Problem to work on
Keep the pictures out and restate every record exactly.

Material shown

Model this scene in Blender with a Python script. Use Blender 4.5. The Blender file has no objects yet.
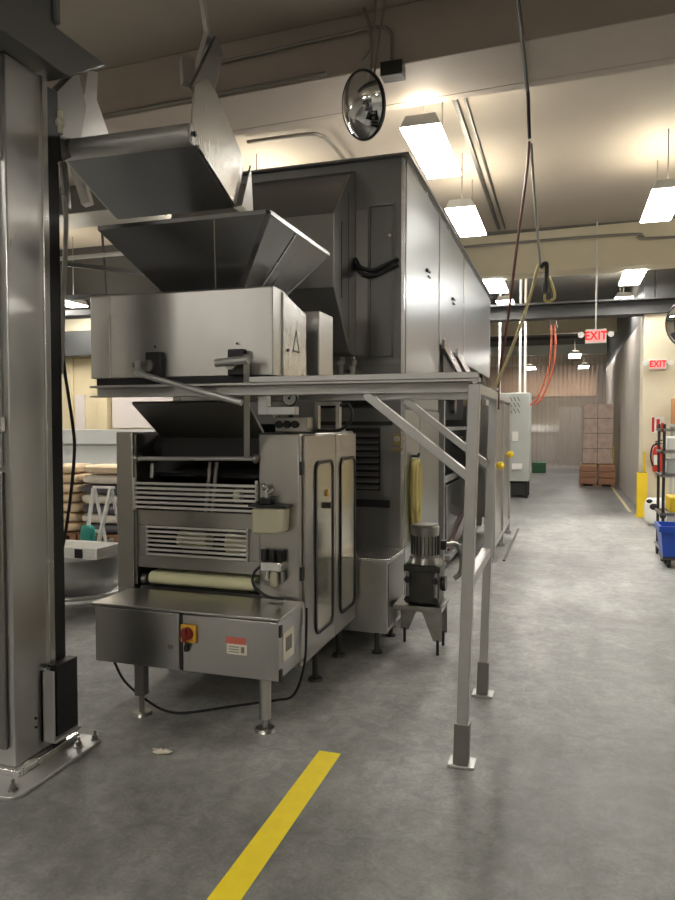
import bpy, bmesh, math, random
from mathutils import Vector, Matrix
random.seed(7)
scene = bpy.context.scene
COL = scene.collection
V = Vector
PI = math.pi

# ------------------------------------------------------------------ materials
def new_mat(name):
    m = bpy.data.materials.new(name); m.use_nodes = True
    nt = m.node_tree
    b = nt.nodes['Principled BSDF']
    return m, nt, b

def plain(name, col, rough=0.5, metal=0.0, bump=0.0, bscale=60, spec=0.5, var=0.0, vscale=4):
    m, nt, b = new_mat(name)
    b.inputs['Base Color'].default_value = (*col, 1)
    b.inputs['Roughness'].default_value = rough
    b.inputs['Metallic'].default_value = metal
    b.inputs['Specular IOR Level'].default_value = spec
    tc = nt.nodes.new('ShaderNodeTexCoord')
    if var > 0:
        n = nt.nodes.new('ShaderNodeTexNoise'); n.inputs['Scale'].default_value = vscale
        n.inputs['Detail'].default_value = 6
        nt.links.new(tc.outputs['Object'], n.inputs['Vector'])
        mx = nt.nodes.new('ShaderNodeMix'); mx.data_type = 'RGBA'
        mx.inputs[6].default_value = (*[c * (1 - var) for c in col], 1)
        mx.inputs[7].default_value = (*[min(1, c * (1 + var)) for c in col], 1)
        nt.links.new(n.outputs['Fac'], mx.inputs[0])
        nt.links.new(mx.outputs[2], b.inputs['Base Color'])
    if bump > 0:
        n2 = nt.nodes.new('ShaderNodeTexNoise'); n2.inputs['Scale'].default_value = bscale
        n2.inputs['Detail'].default_value = 3
        nt.links.new(tc.outputs['Object'], n2.inputs['Vector'])
        bp = nt.nodes.new('ShaderNodeBump'); bp.inputs['Strength'].default_value = bump
        bp.inputs['Distance'].default_value = 0.01
        nt.links.new(n2.outputs['Fac'], bp.inputs['Height'])
        nt.links.new(bp.outputs['Normal'], b.inputs['Normal'])
    return m

def steel(name, col=(0.55, 0.545, 0.535), rough=0.30, grain='Z', smear=0.12, wave=0.03, rvar=0.10, grit=0.05):
    """brushed stainless: fine grain along one axis plus cloudy wiped-on smears"""
    m, nt, b = new_mat(name)
    b.inputs['Metallic'].default_value = 1.0
    tc = nt.nodes.new('ShaderNodeTexCoord')
    mp = nt.nodes.new('ShaderNodeMapping')
    s = {'X': (2, 160, 160), 'Y': (160, 2, 160), 'Z': (160, 160, 2)}[grain]
    mp.inputs['Scale'].default_value = s
    nt.links.new(tc.outputs['Object'], mp.inputs['Vector'])
    g = nt.nodes.new('ShaderNodeTexNoise'); g.inputs['Scale'].default_value = 1.0; g.inputs['Detail'].default_value = 2
    nt.links.new(mp.outputs['Vector'], g.inputs['Vector'])
    c = nt.nodes.new('ShaderNodeTexNoise'); c.inputs['Scale'].default_value = 3.2
    c.inputs['Detail'].default_value = 5; c.inputs['Distortion'].default_value = 0.8
    nt.links.new(tc.outputs['Object'], c.inputs['Vector'])
    mx = nt.nodes.new('ShaderNodeMix'); mx.data_type = 'RGBA'
    mx.inputs[6].default_value = (*[x * (1 - smear) for x in col], 1)
    mx.inputs[7].default_value = (*[min(1, x * (1 + smear)) for x in col], 1)
    nt.links.new(c.outputs['Fac'], mx.inputs[0])
    nt.links.new(mx.outputs[2], b.inputs['Base Color'])
    ad = nt.nodes.new('ShaderNodeMath'); ad.operation = 'MULTIPLY_ADD'
    ad.inputs[1].default_value = rvar; ad.inputs[2].default_value = rough - rvar*0.5 - 0.025
    nt.links.new(c.outputs['Fac'], ad.inputs[0])
    ad2 = nt.nodes.new('ShaderNodeMath'); ad2.operation = 'MULTIPLY_ADD'
    ad2.inputs[1].default_value = grit
    nt.links.new(g.outputs['Fac'], ad2.inputs[0]); nt.links.new(ad.outputs[0], ad2.inputs[2])
    nt.links.new(ad2.outputs[0], b.inputs['Roughness'])
    bp = nt.nodes.new('ShaderNodeBump'); bp.inputs['Strength'].default_value = 0.004 if grit else 0.0
    bp.inputs['Distance'].default_value = 0.001
    nt.links.new(g.outputs['Fac'], bp.inputs['Height'])
    w = nt.nodes.new('ShaderNodeTexNoise'); w.inputs['Scale'].default_value = 1.6; w.inputs['Detail'].default_value = 1
    nt.links.new(tc.outputs['Object'], w.inputs['Vector'])
    bp2 = nt.nodes.new('ShaderNodeBump'); bp2.inputs['Strength'].default_value = wave * 10
    bp2.inputs['Distance'].default_value = 0.01
    nt.links.new(w.outputs['Fac'], bp2.inputs['Height'])
    nt.links.new(bp.outputs['Normal'], bp2.inputs['Normal'])
    nt.links.new(bp2.outputs['Normal'], b.inputs['Normal'])
    return m

def emit(name, col, strength):
    m = bpy.data.materials.new(name); m.use_nodes = True
    nt = m.node_tree; nt.nodes.clear()
    e = nt.nodes.new('ShaderNodeEmission'); o = nt.nodes.new('ShaderNodeOutputMaterial')
    e.inputs['Color'].default_value = (*col, 1); e.inputs['Strength'].default_value = strength
    nt.links.new(e.outputs[0], o.inputs[0])
    return m

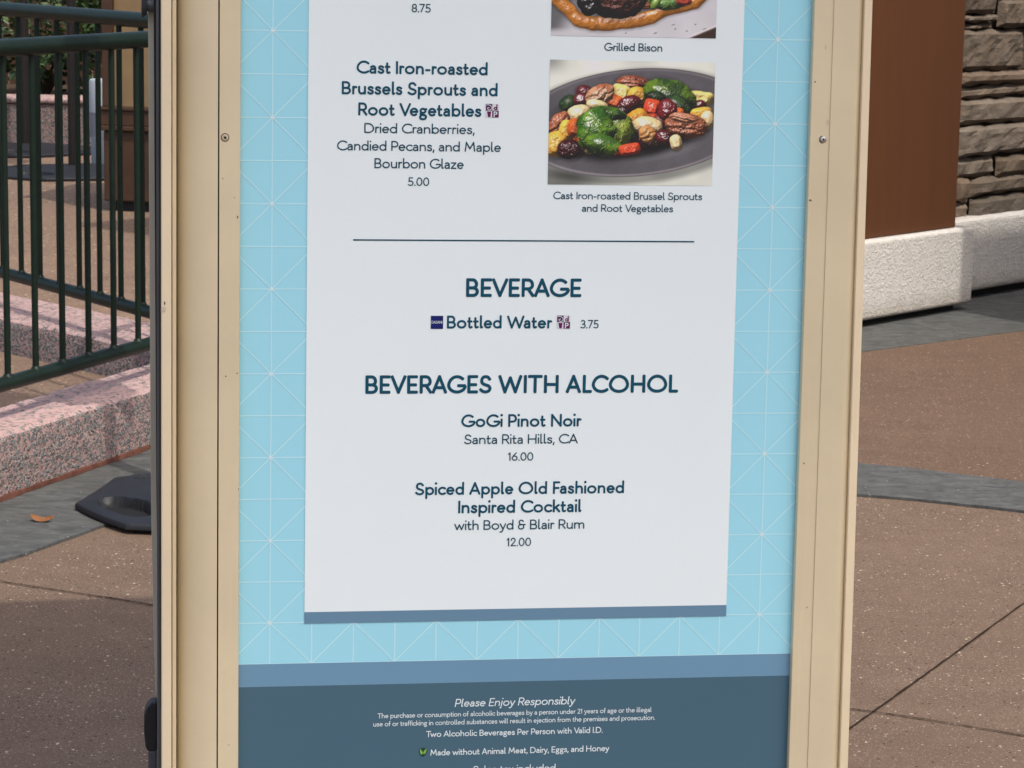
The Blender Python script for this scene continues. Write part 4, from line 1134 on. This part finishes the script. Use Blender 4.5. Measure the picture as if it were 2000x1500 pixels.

Response for this exercise
Model this scene in Blender with a Python script. Use Blender 4.5. The Blender file has no objects yet.
import bpy, bmesh, math, random
from mathutils import Vector, Matrix
random.seed(7)
scene = bpy.context.scene
COL = scene.collection
V = Vector
PI = math.pi

# ------------------------------------------------------------------ materials
def new_mat(name):
    m = bpy.data.materials.new(name); m.use_nodes = True
    nt = m.node_tree
    b = nt.nodes['Principled BSDF']
    return m, nt, b

def plain(name, col, rough=0.5, metal=0.0, bump=0.0, bscale=60, spec=0.5, var=0.0, vscale=4):
    m, nt, b = new_mat(name)
    b.inputs['Base Color'].default_value = (*col, 1)
    b.inputs['Roughness'].default_value = rough
    b.inputs['Metallic'].default_value = metal
    b.inputs['Specular IOR Level'].default_value = spec
    tc = nt.nodes.new('ShaderNodeTexCoord')
    if var > 0:
        n = nt.nodes.new('ShaderNodeTexNoise'); n.inputs['Scale'].default_value = vscale
        n.inputs['Detail'].default_value = 6
        nt.links.new(tc.outputs['Object'], n.inputs['Vector'])
        mx = nt.nodes.new('ShaderNodeMix'); mx.data_type = 'RGBA'
        mx.inputs[6].default_value = (*[c * (1 - var) for c in col], 1)
        mx.inputs[7].default_value = (*[min(1, c * (1 + var)) for c in col], 1)
        nt.links.new(n.outputs['Fac'], mx.inputs[0])
        nt.links.new(mx.outputs[2], b.inputs['Base Color'])
    if bump > 0:
        n2 = nt.nodes.new('ShaderNodeTexNoise'); n2.inputs['Scale'].default_value = bscale
        n2.inputs['Detail'].default_value = 3
        nt.links.new(tc.outputs['Object'], n2.inputs['Vector'])
        bp = nt.nodes.new('ShaderNodeBump'); bp.inputs['Strength'].default_value = bump
        bp.inputs['Distance'].default_value = 0.01
        nt.links.new(n2.outputs['Fac'], bp.inputs['Height'])
        nt.links.new(bp.outputs['Normal'], b.inputs['Normal'])
    return m

def steel(name, col=(0.55, 0.545, 0.535), rough=0.30, grain='Z', smear=0.12, wave=0.03, rvar=0.10, grit=0.05):
    """brushed stainless: fine grain along one axis plus cloudy wiped-on smears"""
    m, nt, b = new_mat(name)
    b.inputs['Metallic'].default_value = 1.0
    tc = nt.nodes.new('ShaderNodeTexCoord')
    mp = nt.nodes.new('ShaderNodeMapping')
    s = {'X': (2, 160, 160), 'Y': (160, 2, 160), 'Z': (160, 160, 2)}[grain]
    mp.inputs['Scale'].default_value = s
    nt.links.new(tc.outputs['Object'], mp.inputs['Vector'])
    g = nt.nodes.new('ShaderNodeTexNoise'); g.inputs['Scale'].default_value = 1.0; g.inputs['Detail'].default_value = 2
    nt.links.new(mp.outputs['Vector'], g.inputs['Vector'])
    c = nt.nodes.new('ShaderNodeTexNoise'); c.inputs['Scale'].default_value = 3.2
    c.inputs['Detail'].default_value = 5; c.inputs['Distortion'].default_value = 0.8
    nt.links.new(tc.outputs['Object'], c.inputs['Vector'])
    mx = nt.nodes.new('ShaderNodeMix'); mx.data_type = 'RGBA'
    mx.inputs[6].default_value = (*[x * (1 - smear) for x in col], 1)
    mx.inputs[7].default_value = (*[min(1, x * (1 + smear)) for x in col], 1)
    nt.links.new(c.outputs['Fac'], mx.inputs[0])
    nt.links.new(mx.outputs[2], b.inputs['Base Color'])
    ad = nt.nodes.new('ShaderNodeMath'); ad.operation = 'MULTIPLY_ADD'
    ad.inputs[1].default_value = rvar; ad.inputs[2].default_value = rough - rvar*0.5 - 0.025
    nt.links.new(c.outputs['Fac'], ad.inputs[0])
    ad2 = nt.nodes.new('ShaderNodeMath'); ad2.operation = 'MULTIPLY_ADD'
    ad2.inputs[1].default_value = grit
    nt.links.new(g.outputs['Fac'], ad2.inputs[0]); nt.links.new(ad.outputs[0], ad2.inputs[2])
    nt.links.new(ad2.outputs[0], b.inputs['Roughness'])
    bp = nt.nodes.new('ShaderNodeBump'); bp.inputs['Strength'].default_value = 0.004 if grit else 0.0
    bp.inputs['Distance'].default_value = 0.001
    nt.links.new(g.outputs['Fac'], bp.inputs['Height'])
    w = nt.nodes.new('ShaderNodeTexNoise'); w.inputs['Scale'].default_value = 1.6; w.inputs['Detail'].default_value = 1
    nt.links.new(tc.outputs['Object'], w.inputs['Vector'])
    bp2 = nt.nodes.new('ShaderNodeBump'); bp2.inputs['Strength'].default_value = wave * 10
    bp2.inputs['Distance'].default_value = 0.01
    nt.links.new(w.outputs['Fac'], bp2.inputs['Height'])
    nt.links.new(bp.outputs['Normal'], bp2.inputs['Normal'])
    nt.links.new(bp2.outputs['Normal'], b.inputs['Normal'])
    return m

def emit(name, col, strength):
    m = bpy.data.materials.new(name); m.use_nodes = True
    nt = m.node_tree; nt.nodes.clear()
    e = nt.nodes.new('ShaderNodeEmission'); o = nt.nodes.new('ShaderNodeOutputMaterial')
    e.inputs['Color'].default_value = (*col, 1); e.inputs['Strength'].default_value = strength
    nt.links.new(e.outputs[0], o.inputs[0])
    return m

The Blender Python script for this scene continues. Write part 4, from line 1134 on. This part finishes the script. Use Blender 4.5. Measure the picture as if it were 2000x1500 pixels.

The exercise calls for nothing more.